I have no secret for my eternal beauty. I drink, I smoke, I go to sleep late at night and wake up early. I just opened, That’s Wine, a wine restaurant in Chiang Mai, which means I have to drink more, too. My real secret might be my mind. I don’t like to get worried about things.

I love to take part in movies. I like the fact that films usually look far more beautiful than lakorn (TV series). The working time is also shorter. Working in lakorn, which is my main income, takes at least 3-4 months to shoot, but a movie takes about one month.

My life right now is all about work. I’ve just participated in It Gets Better, where I have a role as a transgender. It was quite a challenge for me to play a man who becomes a woman. I had to imagine what it might be like. Luckily, I have lots of katoey friends, so it was easy to understand how they feel.

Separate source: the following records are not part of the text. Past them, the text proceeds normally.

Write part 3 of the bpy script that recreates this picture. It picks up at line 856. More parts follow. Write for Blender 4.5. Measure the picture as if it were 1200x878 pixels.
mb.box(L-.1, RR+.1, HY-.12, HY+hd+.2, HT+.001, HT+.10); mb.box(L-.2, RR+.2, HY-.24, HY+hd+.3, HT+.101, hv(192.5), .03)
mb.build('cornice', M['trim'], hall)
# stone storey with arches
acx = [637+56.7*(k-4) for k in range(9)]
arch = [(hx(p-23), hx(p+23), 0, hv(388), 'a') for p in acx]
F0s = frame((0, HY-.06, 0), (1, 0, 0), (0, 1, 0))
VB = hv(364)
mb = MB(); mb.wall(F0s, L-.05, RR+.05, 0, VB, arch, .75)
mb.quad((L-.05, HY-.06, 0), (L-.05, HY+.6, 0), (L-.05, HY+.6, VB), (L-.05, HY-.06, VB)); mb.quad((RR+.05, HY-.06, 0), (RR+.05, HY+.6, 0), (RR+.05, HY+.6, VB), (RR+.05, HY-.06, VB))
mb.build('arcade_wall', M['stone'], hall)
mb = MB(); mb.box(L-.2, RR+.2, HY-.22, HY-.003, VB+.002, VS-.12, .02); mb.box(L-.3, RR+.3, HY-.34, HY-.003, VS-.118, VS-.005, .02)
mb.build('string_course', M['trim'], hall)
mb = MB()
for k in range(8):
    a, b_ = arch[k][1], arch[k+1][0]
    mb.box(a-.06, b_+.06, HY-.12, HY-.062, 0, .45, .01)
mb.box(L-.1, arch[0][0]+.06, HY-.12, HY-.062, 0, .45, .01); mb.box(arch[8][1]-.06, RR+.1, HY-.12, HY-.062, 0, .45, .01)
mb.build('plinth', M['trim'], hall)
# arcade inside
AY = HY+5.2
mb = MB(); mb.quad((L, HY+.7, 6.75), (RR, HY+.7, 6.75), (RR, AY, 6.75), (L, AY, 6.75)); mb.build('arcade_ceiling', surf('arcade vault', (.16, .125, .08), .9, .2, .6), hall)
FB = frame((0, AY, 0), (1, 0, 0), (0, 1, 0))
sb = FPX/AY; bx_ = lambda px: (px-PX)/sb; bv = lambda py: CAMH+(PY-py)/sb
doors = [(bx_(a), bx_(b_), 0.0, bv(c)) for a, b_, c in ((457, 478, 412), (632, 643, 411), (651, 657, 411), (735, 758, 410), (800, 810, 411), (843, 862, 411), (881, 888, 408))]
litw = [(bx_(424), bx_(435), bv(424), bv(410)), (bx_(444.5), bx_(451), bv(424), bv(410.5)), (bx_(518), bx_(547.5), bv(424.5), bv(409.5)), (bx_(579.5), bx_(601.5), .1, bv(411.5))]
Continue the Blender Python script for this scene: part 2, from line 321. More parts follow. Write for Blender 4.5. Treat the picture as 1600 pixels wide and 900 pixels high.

I think gay people are so talented and have a much better vision than normal people. It’s really obsolete to discriminate against them. I think it’s just jealousy from narrow-minded people.

I think women these days are more slutty than katoey. I think good katoey are more well-behaved than some bold women who run after guys.

My life is happier without having a boyfriend. I’m tired of being with someone. I want to be alone. I can do anything without worrying that I have to care about another person’s feeling.

Love is beautiful. Those who have it should really nurture it.

Jealousy is what destroys love . Everyone should have freedom and the right to do what they want to do. Couples should respect and give each other a freedom.

I don’t believe in marriage. It’s just an act for your parents or society or whatever, but not yourself. Marriage is all about two people. Will the thousands of guests at the wedding ever know that these two people actually have fights when they live together?

I don’t like women who show off their assets too much. Sexy doesn’t mean that you have to show your body to everyone. Who would you blame when you are molested?

Just wearing a T-shirt, plus personal charisma, are already sexy enough for me.

I don’t like to dream about the future. I don’t want to put pressure on myself. I don’t want to be hurt when I can’t do something.

Just do what you like best, then pursue it to the next level.